Rhein on Energy and Climate

Vattenfall, the state-owned Swedish power company, has announced the take-over of Nuon, a Dutch power company heavily engaged in wind energy. This decision follows the take-over bid made by RWE, the German power giant, for another Dutch utility, Essent, and the completion of the lengthy take-over battle for the Spanish Endesa by the Italian Enel group.

The European power market is on its way towards consolidation, at the end of which only a dozen big players are likely to survive.

This is an inevitable consequence of technological and financial constraints, coupled with the EU-wide regulatory framework, which will govern the electricity sector in the future.

The European power sector will have to invest huge amounts in the generation of carbon-free electricity.

This will oblige power companies to focus on developing optimal carbon-free technologies, from large-scale wind to carbon capture and storage, nuclear and solar power.

Power generation will be separated from transmission and distribution.

Individual member states will no longer need to rely on national suppliers. Energy security will have to be ensured at the EU level.

A trans-European smart grid will transmit electricity from many diverse sources, like solar and wind power, at low cost from the North Sea to the Mediterranean and vice-versa.

Vattenfall wants to become one of the surviving big players, with a focus on the northern Europe. Its aim is to become carbon-neutral by 2050. To that end, it puts its bets on wind and carbon capture and storage. Its wind-generated power is set to grow six-fold until 2015, with heavy emphasis on off-shore generation.

This sounds positive. But it is not really. A company like Vattenfall, ideally situated to generate essentially all its power from renewable sources should not wait 40 years before stopping to emit green house gases.

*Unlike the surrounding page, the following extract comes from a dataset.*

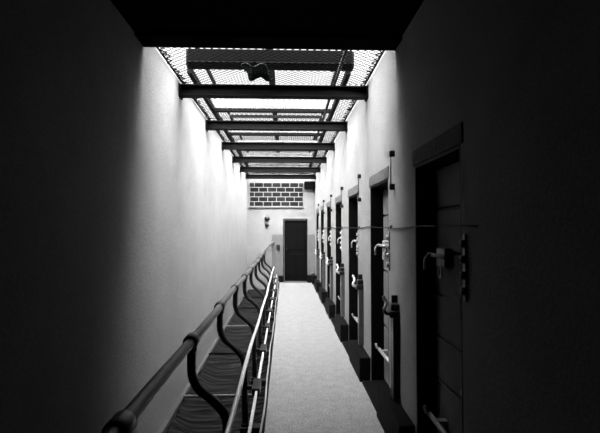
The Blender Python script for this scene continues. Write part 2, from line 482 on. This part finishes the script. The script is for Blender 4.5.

To fight climate change effectively, the EU has to accelerate the transition to fossil-free power generation. The EU should be able to generate all its electricity from non-fossil sources by 2035.

To make this happen, the EU needs to adapt the rules for commissioning new power plants. It has failed to do so in its December 2008 climate package, allowing Poland and Germany to continue building coal-fired power plants.

It should revise that decision at the earliest possible moment: New power plants should only be generated by wind, hydro, biomass or nuclear. Any new coal-fired power plants will have to be equipped for carbon capture and storage as of 2020, when the technology is likely to be ready. Such a provision will therefore oblige investors to include the extra costs for CCS into their calculations.

The EU would send a strong signal to all parties at the Copenhagen Climate Conference by announcing its intention to make its power sector carbon-neutral by 2035.